Nela o autor joga bem e costura ardilosamente palavras geradoras: condomínio, condôminos, convenção, síndico, elevador, andares do prédio, térreo, andar de baixo, andares de cima, subsolo, fundo do poço, bloqueamento das portas do elevador, panes…
Retenho, em especial, sua perspectiva da necessidade de se mudar a convenção. Mas, aqui, surgem tantas dúvidas:
– A serviço de que(m) estão esses usuários do elevador ou, antes, esses inquilinos do prédio político?
– O fato de, aqui, ali, encontrarem-se algumas dessas pessoas (como exceção!) comprometidas com as multidões de representados, isto significa que o conjunto dos inquilinos fecha com os interesses da maioria dos representados?

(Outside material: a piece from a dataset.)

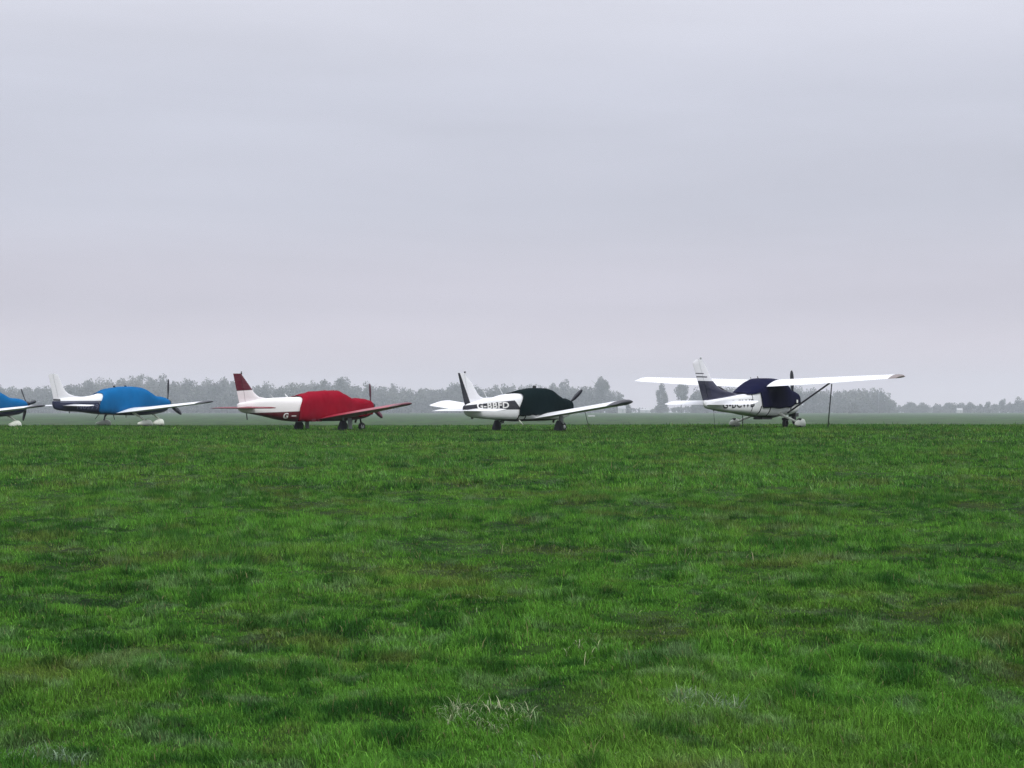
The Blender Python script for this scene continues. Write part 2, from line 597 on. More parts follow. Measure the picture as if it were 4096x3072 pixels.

– Por quem é feita a Convenção desse condomínio? Que chances efetivas tem quem não é usuário do elevador desse edifício político, de assegurar mudanças substantivas na/da dita Convenção?
– Em vez de seguir apostando no que já se sabe que não dá certo, não seria o caso de, de volta à população de base, investir na construção doutro instrumento de organização e de gestão, o que poderia desaguar em algo que não necessariamente um outro prédio?